INDIAN RIVER COUNTY — With all the rhetoric being hurled around about taxes, it’s ironic that this year’s contests to decide who will calculate taxable property values and collect the taxes are receiving the least attention.
The incumbents, Property Appraiser David Nolte and Tax Collector Carole Jean Jordan, are seasoned politicians who say they are running well-managed agencies and doing more with less funding. Their challengers, private property appraiser Tom Dehn and former County Commissioner Tom Lowther, both say they can do things better.
The salaries for these jobs are high by local standards. Nolte and Jordan’s jobs each pay about $118,000 per year, but Jordan voluntarily took a 5 percent pay cut this year to reduce expenses.
Most voters know little about what the Property Appraiser and Tax Collector do, and fewer and fewer deal with either office in person as most everything can be done by mail or on the web. So unless the voter has had a negative experience with the Tax Collector or Property Appraiser, if Dehn or Lowther win, that could qualify as a major upset.
Nolte said voters should keep him because they know what they’re getting.
“Proven professional performance,” he said. “I’ve done the job very well for 31 and a half years and had 33 tax rolls approved by the legislature.”
Nolte said his agency cut back as the workload has decreased, reducing his budget 30 percent since 2008. With fewer new homes and buildings to appraise, he’s cut staff and travel to get the budget down.
Responding to the criticism that he and his department are not on the cutting edge of technology, Nolte said he personally uses five computers and that “we are as technically advanced as every other (property appraiser) office in the country.”
Dehn, who has some former Nolte employees in his camp, said it’s time to give someone else a shot.

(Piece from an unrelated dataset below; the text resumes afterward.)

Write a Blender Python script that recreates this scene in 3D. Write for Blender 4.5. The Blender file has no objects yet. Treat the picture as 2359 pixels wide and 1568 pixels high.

“The inherent complacency that develops naturally over a political position that someone would hold for as long a duration as my opponent, after a certain period of time, your ideas are exhausted,” Dehn said.
“A person should come into office with a qualified skill set, and I absolutely bring real-world experience and corporate management experience,” Dehn said, citing his experience as a property appraiser in the private sector and his service as a Special Magistrate for a Value Adjustment Board.
Dehn said he has identified between $250,000 and $300,000 that he could cut from the Property Appraiser budget in the first year, and has pledged to take a 15 percent reduction in his own pay if elected.
Over in the Tax Collector race, Lowther paints Jordan as a master of public relations, sometimes using educational events put on by her agency and her staff as opportunities to spread good political will for re-election.
With regard to customer service, Lowther said he can improve the flow of traffic in the Tax Collector’s office by reallocating staff to run things more efficiently. Though there’s been no public outcry about long lines for tags or driver licenses, Lowther said he’s heard frequent complaints.
Jordan said the Tax Collector’s Office has been nimble enough to take on driver’s license duties and to handle the challenges presented by the economic downturn, both on the budget side and the people side of the job.
She says the Tax Collector’s office has come in under budget and returned $12.5 million to the taxpayers – or more accurately to the Board of County Commissioners to be spent on some other need – since she took office in 2008.
“The challenge of running the Tax Collector’s office has been doing more with less and with no increase in salaries, and we’ve come under budget and have given back the excess,” said Jordan.
“We’re doing a lot more efficient job running the Tax Collector’s office and giving the savings to the customers and finding ways to do more electronically, or by mail the things that you can’t do electronically.”
If Lowther succeeds in the primary, he will have cornered the market for both inevitabilities – death and taxes. Lowther has worked in his family’s funeral home business for decades and served a term on the Board of County Commissioners.
Lowther said he would “take the politics out of collecting taxes” by removing his name from what needs to be written on checks to pay taxes. The website says checks or money orders should be made payable to “CAROLE JEAN JORDAN, TAX COLLECTOR ” – a practice that is not unique to Indian River County as Florida tax collectors have historically had checks made payable to his or her name.
Brevard County has switched to just “Brevard County Tax Collector,” but St. Lucie County still requires that checks or money orders be made payable to “Bob Davis, St. Lucie County Tax Collector.”
“It should just say Indian River County Tax Collector with nobody’s name on it,” Lowther said.